WSDayoneHuzzah! One Story’s seventh annual Summer Workshop for Writers has begun. Writers arrived at the Old American Can Factory and began Sunday night with a cocktail reception, filling the floor with excited and nervous conversation. The room quickly became boisterous as more names were exchanged and glasses of wine and beer were consumed. Students were introduced to the One Story team and their instructors, our own Patrick Ryan and Will Allison, in preparation for the week ahead, where they’ll be attending morning workshops, craft lectures, and a variety of panels on the business of publishing. After a friendly welcome, the students went on a tour of the can factory, and visited our office, where they heard about the creation of One Story from its co-founders, Maribeth Batcha and Hannah Tinti.

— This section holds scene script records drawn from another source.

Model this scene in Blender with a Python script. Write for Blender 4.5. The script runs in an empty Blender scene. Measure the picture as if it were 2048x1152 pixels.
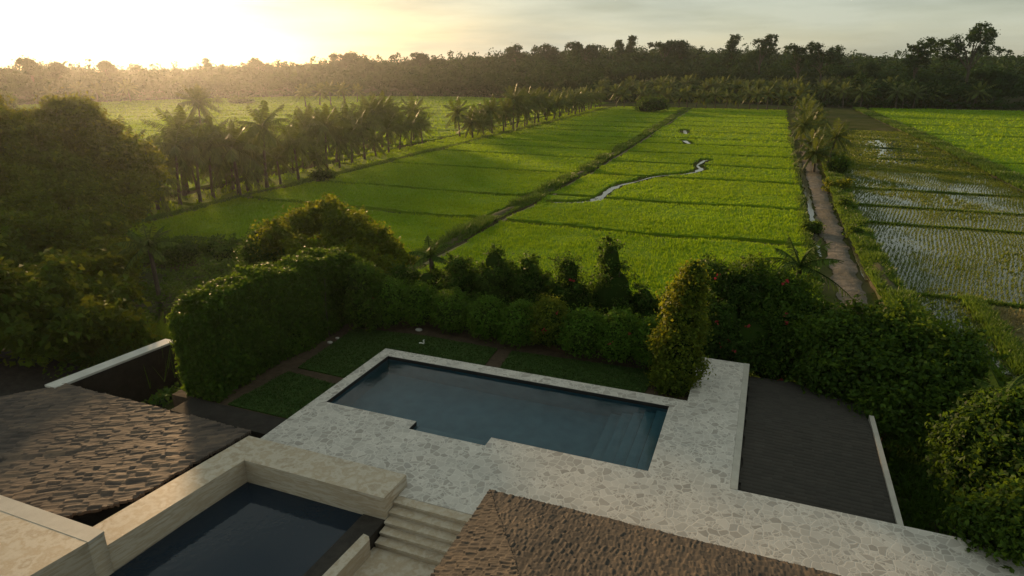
import bpy, math, random
import numpy as np
from mathutils import Vector, Matrix

# ------------------------------------------------------------------ camera, sky, sun, exposure
S = bpy.context.scene
COL = S.collection
R = math.radians
YAW, PITCH, FPX, CAMZ = 0.372452673, 0.33098742, 1289.76, 10.0
cd = bpy.data.cameras.new("camera"); cam = bpy.data.objects.new("camera", cd); COL.objects.link(cam)
cam.location = (0, 0, CAMZ); cam.rotation_euler = (math.pi/2 - PITCH, 0, YAW)
cd.sensor_width = 36; cd.lens = FPX/2048*36; cd.clip_start = .1; cd.clip_end = 4000
S.camera = cam

SUN_AZ, SUN_EL = R(49.0), R(8.0)            # degrees left of +Y, above the horizon
sunv = Vector((-math.sin(SUN_AZ)*math.cos(SUN_EL), math.cos(SUN_AZ)*math.cos(SUN_EL), math.sin(SUN_EL)))
ld = bpy.data.lights.new("sun", 'SUN'); ld.energy = 5.0; ld.angle = R(8); ld.color = (1.0, .63, .31)
sun = bpy.data.objects.new("sun", ld); COL.objects.link(sun); sun.rotation_euler = sunv.to_track_quat('Z', 'Y').to_euler()
sun.location = (0, 0, 60)

W = bpy.data.worlds.new("World"); S.world = W; W.use_nodes = True
wn, wl = W.node_tree.nodes, W.node_tree.links
wn.clear()
wo = wn.new('ShaderNodeOutputWorld'); bg = wn.new('ShaderNodeBackground'); wl.new(bg.outputs[0], wo.inputs[0])
sk = wn.new('ShaderNodeTexSky'); sk.sky_type = 'NISHITA'; sk.sun_disc = False
sk.sun_elevation = SUN_EL; sk.sun_rotation = -SUN_AZ; sk.altitude = 20; sk.air_density = 1.0; sk.dust_density = .7; sk.ozone_density = 1.0
bg.inputs[1].default_value = .085
tc = wn.new('ShaderNodeTexCoord'); mp = wn.new('ShaderNodeMapping'); mp.inputs['Scale'].default_value = (1.6, 1.6, 11)
wl.new(tc.outputs['Generated'], mp.inputs[0])
nz = wn.new('ShaderNodeTexNoise'); nz.inputs['Scale'].default_value = 1.7; nz.inputs['Detail'].default_value = 6; nz.inputs['Roughness'].default_value = .55
wl.new(mp.outputs[0], nz.inputs['Vector'])
rp = wn.new('ShaderNodeValToRGB'); rp.color_ramp.elements[0].position = .32; rp.color_ramp.elements[1].position = .72
rp.color_ramp.elements[0].color = (.64, .64, .64, 1); rp.color_ramp.elements[1].color = (.92, .92, .92, 1)
wl.new(nz.outputs['Fac'], rp.inputs[0])
mx = wn.new('ShaderNodeMix'); mx.data_type = 'RGBA'
wl.new(rp.outputs[0], mx.inputs['Factor']); wl.new(sk.outputs[0], mx.inputs['A']); mp2 = wn.new('ShaderNodeMapping'); mp2.inputs['Scale'].default_value = (2.2, 2.2, 16); mp2.inputs['Location'].default_value = (3, 1, 0); wl.new(tc.outputs['Generated'], mp2.inputs[0])
nz2 = wn.new('ShaderNodeTexNoise'); nz2.inputs['Scale'].default_value = 1.5; nz2.inputs['Detail'].default_value = 5; nz2.inputs['Roughness'].default_value = .55; wl.new(mp2.outputs[0], nz2.inputs['Vector'])
rp2 = wn.new('ShaderNodeValToRGB'); rp2.color_ramp.elements[0].position = .38; rp2.color_ramp.elements[1].position = .62   # thin high cloud, thick and thin
rp2.color_ramp.elements[0].color = (2.95, 3.25, 2.75, 1); rp2.color_ramp.elements[1].color = (4.5, 4.8, 4.1, 1); wl.new(nz2.outputs['Fac'], rp2.inputs[0]); wl.new(rp2.outputs[0], mx.inputs['B'])
wl.new(mx.outputs['Result'], bg.inputs[0])
S.view_settings.view_transform = 'Standard'; S.view_settings.look = 'None'; S.view_settings.gamma = 1
S.view_settings.exposure = 0.6
try:
    S.cycles.use_denoising = True; S.cycles.volume_bounces = 1; S.cycles.max_bounces = 8
    S.cycles.diffuse_bounces = 3; S.cycles.glossy_bounces = 3; S.cycles.transmission_bounces = 5; S.cycles.transparent_max_bounces = 4
except Exception: pass

rng = np.random.default_rng(7); random.seed(7)
CY, SY, CP, SP = math.cos(YAW), math.sin(YAW), math.cos(PITCH), math.sin(PITCH)

def ray(px, py):                       # survey helper: bearing of a point of the photograph
    r = np.array([CY, SY, 0.]); f = np.array([-SY*CP, CY*CP, -SP]); u = np.cross(r, f)
    return (px-1024)*r - (py-576)*u + FPX*f
def G(px, py, z):                      # the point at height z on that bearing
    d = ray(px, py); return d*((z-CAMZ)/d[2]) + np.array([0, 0, CAMZ])
def D(px, py, dist):                   # the point at a horizontal distance on that bearing
    d = ray(px, py); return d*(dist/math.hypot(d[0], d[1])) + np.array([0, 0, CAMZ])

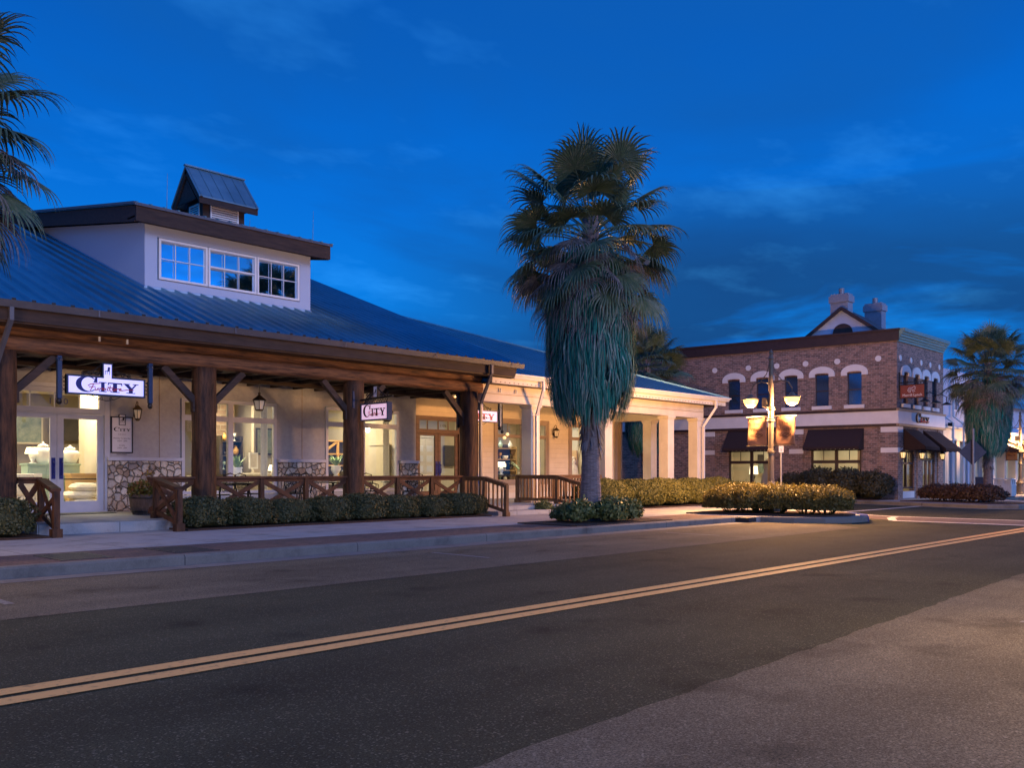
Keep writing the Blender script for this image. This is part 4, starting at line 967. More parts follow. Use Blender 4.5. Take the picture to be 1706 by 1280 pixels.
# ------------------------------------------------------------------ signs
def frame_rect(mb,fr,a0,a1,z0,z1,n0,n1,t):
    fr.box(mb,a0,a0+t,n0,n1,z0,z1); fr.box(mb,a1-t,a1,n0,n1,z0,z1); fr.box(mb,a0+t,a1-t,n0,n1,z0,z0+t); fr.box(mb,a0+t,a1-t,n0,n1,z1-t,z1)
def scroll(mb,fr,a,z,r,dirn,n,turns=1.4,t=.008,flip=1):
    pts=[]
    for i in range(22):
        q=i/21; an=q*turns*2*math.pi; rr=r*(1-q*.8)
        pts.append(fr.p(a+dirn*math.cos(an)*rr,n,z+flip*math.sin(an)*rr))
    mb.tube(pts,t,5)
def big_sign(label, U0, V, z0, w, ink='ink_navy', face='sign_face', posts=True):
    fr=Fr((U0,V),(1,0),(0,-1)); h=.42*w/1.67
    t=thing('shop_sign',label,'sign',(U0,V,z0),group='lit white shop signs')
    mb=MB(); fr.box(mb,0,w,-.10,-.02,z0,z0+h); fr.box(mb,w*.44,w*.57,-.10,-.02,z0+h-.01,z0+h+.28); 
    frame_rect(mb,fr,0,w,z0,z0+h,-.11,.02,.035); frame_rect(mb,fr,w*.44,w*.57,z0+h-.034,z0+h+.285,-.112,.022,.028)
    mb.build('sign_frame','navy_metal',t,bevel=.008)
    mb=MB(); fr.box(mb,.035,w-.035,-.02,.004,z0+.035,z0+h-.035); fr.box(mb,w*.44+.028,w*.57-.028,-.02,.0235,z0+h-.036,z0+h+.257); p=mb.build('sign_face',face,t)
    mb=MB(); shop_word(mb,fr,w*.11,z0+h*.20,w*.80,h*.70,.0041,.007); chair_mark(mb,fr,w*.465,z0+h+.04,.16,.024,.026); mb.build('lettering',ink,p)
    mb=MB(); shop_script(mb,fr,w*.26,z0+h*.17,w*.45,h*.50,.009,.011,.016); mb.build('script_lettering','ink_red' if ink=='ink_navy' else 'ink_black',p)
    for s_ in (-1,1):
        mb=MB()
        for k,(dx,r) in enumerate(((.16,.075),(.30,.055),(.42,.045))): scroll(mb,fr,w*.505+s_*(w*.065+dx-.06),z0+h+r*.9,r,s_,-.04)
        mb.tube([fr.p(w*.505+s_*w*.07,-.04,z0+h+.24),fr.p(w*.505+s_*w*.16,-.04,z0+h+.12),fr.p(w*.505+s_*w*.32,-.04,z0+h+.01)],.008,5)
        mb.build('scrollwork','black_iron',t); mb=MB()
        mb.tube([fr.p(w*.5+s_*.3,-.04,z0),fr.p(w*.5+s_*.18,-.04,z0-.06),fr.p(w*.5,-.04,z0-.10)],.008,5); scroll(mb,fr,w*.5+s_*.1,z0-.045,.04,s_,-.04,1.2,.006,-1)
        mb.build('scrollwork','black_iron',t)
    if posts:
        for s_,a in ((0,-.13),(1,w+.13)):
            mb=MB(); fr.box(mb,a-.045,a+.045,-.085,.005,z0-.10,3.72); mb.lathe([(.07,0),(.075,.03),(.045,.06)],fr.p(a,-.04,3.62),8); mb.build('hanging_post','navy_metal',t,bevel=.006)
            mb=MB(); mb.lathe([(.02,.08),(.045,.05),(.055,.0),(.045,-.045),(.015,-.06)],fr.p(a,-.04,z0-.16),12); mb.build('ball_finial','black_iron',t,smooth=True)
            mb=MB(); b0=a+.045 if s_==0 else w; b1=0 if s_==0 else a-.045
            for k in range(4):
                zz=z0+.05+k*.08; mb.tube([fr.p(b0,-.04,zz),fr.p(b1,-.04,zz+.08)],.006,4); mb.tube([fr.p(b0,-.035,zz+.08),fr.p(b1,-.035,zz)],.006,4)
            mb.build('lattice','black_iron',t)
    return t
big_sign('wide backlit shop sign with navy lettering and red script over the glass entrance',6.96,19.25,2.95,1.62)
big_sign('backlit white shop sign with dark red lettering, half hidden behind the last timber post',18.42,19.72,2.88,1.5,'ink_red','sign_face_pink')
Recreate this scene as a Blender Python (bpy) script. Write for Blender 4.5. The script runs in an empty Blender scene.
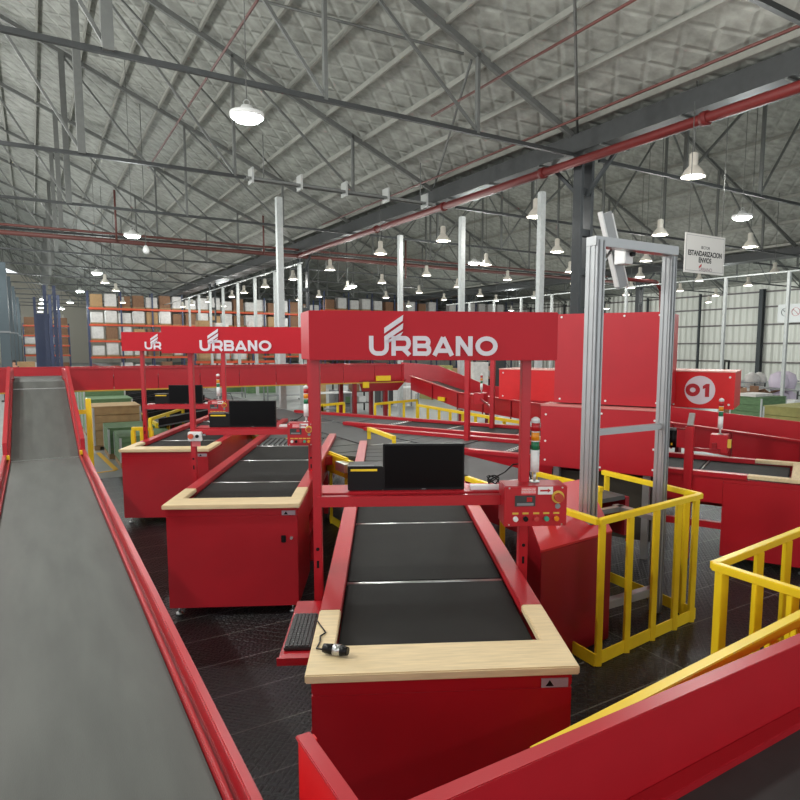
import bpy, bmesh, math, random
from mathutils import Vector, Matrix
random.seed(4)
C = bpy.context.scene.collection
A = .4796                    # angle between the tables' axes and the hall's axes
H = 2.62                     # eye height
# ---------------------------------------------------------------- survey helpers (pixel -> place on a known plane)
F, CX, CY, PIT, ROL, YAW = 637.34, 430.27, 415.64, .1074, .0037, .076
def ray(px, py):
    v = Vector(((px-CX)/F, 1, -(py-CY)/F))
    c, s = math.cos(ROL), math.sin(ROL); v = Vector((c*v.x-s*v.z, v.y, s*v.x+c*v.z))
    c, s = math.cos(PIT), math.sin(PIT); v = Vector((v.x, c*v.y+s*v.z, -s*v.y+c*v.z))
    c, s = math.cos(YAW), math.sin(YAW); return Vector((c*v.x+s*v.y, -s*v.x+c*v.y, v.z))
def pz(px, py, z):
    v = ray(px, py); return v*((z-H)/v.z)+Vector((0, 0, H))
TD = Vector((math.cos(A), math.sin(A), 0)); GD = Vector((-math.sin(A), math.cos(A), 0))
def B(t, g, z=0): return TD*t+GD*g+Vector((0, 0, z))
def pg(px, py, g):
    v = ray(px, py); return v*(g/v.dot(GD))+Vector((0, 0, H))
def py_(px, py, y):
    v = ray(px, py); return v*(y/v.y)+Vector((0, 0, H))
MA = 2*A
MD = Vector((-math.sin(MA), math.cos(MA), 0)); PD = Vector((math.cos(MA), math.sin(MA), 0))
def Mw(p, m, z=0): return PD*p+MD*m+Vector((0, 0, z))

# ---------------------------------------------------------------- materials
def lin(c): return tuple(((x/255)/12.92 if x <= 10 else ((x/255+.055)/1.055)**2.4) for x in c)+(1,)
def mat(name, rgb, rough=.5, metal=0., noise=.0, nscale=8, bump=0., bscale=60, emit=None, est=0., spec=.5, stretch=None):
    m = bpy.data.materials.new(name); m.use_nodes = True; nt = m.node_tree; b = nt.nodes['Principled BSDF']
    col = lin(rgb); b.inputs['Base Color'].default_value = col
    b.inputs['Roughness'].default_value = rough; b.inputs['Metallic'].default_value = metal
    b.inputs['Specular IOR Level'].default_value = spec
    tc = nt.nodes.new('ShaderNodeTexCoord')
    vec = tc.outputs['Object']
    if stretch:
        mp = nt.nodes.new('ShaderNodeMapping'); mp.inputs['Scale'].default_value = stretch; nt.links.new(vec, mp.inputs[0]); vec = mp.outputs[0]
    if noise:
        n = nt.nodes.new('ShaderNodeTexNoise'); n.inputs['Scale'].default_value = nscale; n.inputs['Detail'].default_value = 6
        nt.links.new(vec, n.inputs['Vector'])
        r = nt.nodes.new('ShaderNodeValToRGB'); r.color_ramp.elements[0].position = .3; r.color_ramp.elements[1].position = .7
        r.color_ramp.elements[0].color = tuple(x*(1-noise) for x in col[:3])+(1,)
        r.color_ramp.elements[1].color = tuple(min(1, x*(1+noise)) for x in col[:3])+(1,)
        nt.links.new(n.outputs['Fac'], r.inputs[0]); nt.links.new(r.outputs[0], b.inputs['Base Color'])
    if bump:
        n = nt.nodes.new('ShaderNodeTexNoise'); n.inputs['Scale'].default_value = bscale; n.inputs['Detail'].default_value = 3
        nt.links.new(vec, n.inputs['Vector'])
        bp = nt.nodes.new('ShaderNodeBump'); bp.inputs['Strength'].default_value = bump; bp.inputs['Distance'].default_value = .01
        nt.links.new(n.outputs['Fac'], bp.inputs['Height']); nt.links.new(bp.outputs[0], b.inputs['Normal'])
    if emit:
        b.inputs['Emission Color'].default_value = lin(emit); b.inputs['Emission Strength'].default_value = est
    return m
RED = mat('red_paint', (178, 24, 36), .36, spec=.5, noise=.05, nscale=3, bump=.03, bscale=150)
REDM = mat('red_sign_face', (186, 26, 40), .45, spec=.25, noise=.04, nscale=2, bump=.05, bscale=220)
REDB = mat('bright_red_panel', (214, 22, 26), .4, noise=.03)
REDD = mat('deep_red_paint', (142, 20, 30), .36, noise=.05, nscale=3)
YEL = mat('yellow_paint', (244, 210, 34), .38, noise=.04)
BELTD = mat('dark_belt', (30, 30, 28), .65, spec=.18, noise=.14, nscale=5, bump=.08, bscale=200)
BELTG = mat('grey_belt', (88, 90, 86), .6, spec=.3, noise=.16, nscale=3, stretch=(2.2, .35, 1), bump=.12, bscale=160)
BELTM = mat('mid_grey_belt', (84, 86, 86), .6, noise=.08, nscale=4)
WOOD = mat('pale_wood', (222, 200, 158), .5, noise=.1, nscale=7, stretch=(1, 9, 9), bump=.03)
STEEL = mat('silver_steel', (200, 202, 200), .3, .85)
ALU = mat('aluminium', (176, 178, 178), .38, .75, noise=.04, bump=.05, bscale=120)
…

The first official day of the conference began the next day with morning workshops, where Patrick and Will led in-depth discussions on stories and novel excerpts from each student. A growing familiarity between writers became apparent in the lunch that followed.

Afterwards, students gathered for the first of the Craft Lecture series with author Myla Goldberg, who began with a brief announcement about the subjectivity of writing (even after it is published). Myla focused her lecture on creating a space that allowed for productive disagreement. Lauren Groff’s “L. DeBard and Aliette,” an unusual love story that takes place in a time of illness, became an avenue to explore how Groff develops the relationship between the writer and the reader. Students took Myla’s invitation to explore ambiguity and disagreement in the story.

Reading, a process between the writer and the reader, is not one-sided, and the goal, Myla said, “is to foster collaboration with just the right amount of information.” In the lecture, students explored the ways Groff’s intentional choices create that mutual experience. The story, written in present tense, gives the characters’ experiences a real life immediacy. The choice to divulge certain details non-sequentially, however, allows her to not alienate the reader but challenge their ability to read about difficult topics. Similarly, the exclusion of details also contributes to the collaborative experience. Myla discussed the way Groff writes about sex through exclusion and how that creates moments that are at once delicate and also provocative. In what Groff chooses to not disclose, the reader is given an active role in how they experience and what they fill the moments with.

To end the lecture, Myla told the students how she makes space for writing and gave some advice. In summary: Writing is play! She reminded us that writing began before we were given the words for it. The creation of imaginary lives and worlds started with our childhood vividness. In wide arm gestures, Myla told us that writing is as active and away from the page as acting. Get an empty room, she says, and physically act out what the character is doing, grimaces and laughter alike.

Another way of looking at writing as play is through something Myla mentioned earlier in her lecture: “Subvert the expectation.” A line that applies to the hesitation most writers feel. When beginning to write it is crucial to remember to play, to subvert, and to undo expectations. She left us all with the reminder that writing is undoing as much as it is doing. But above all else, it’s fun.

After an afternoon social break with snacks and drinks, the day ended with an informal “Meet the Instructors” conversation, moderated by One Story Publisher Maribeth Batcha. Patrick Ryan and Will Allison discussed and answered questions about how they started as writers and gave some tips for the submission process. As lightening and flood warnings briefly distracted the students, it seemed as if even the weather was fortifying the duality of a writer’s life. While some took the opportunity of the thunder storm to continue talking to their peers after the event, others hugged their bags and sprinted through the river-ed streets with their heels kicked high.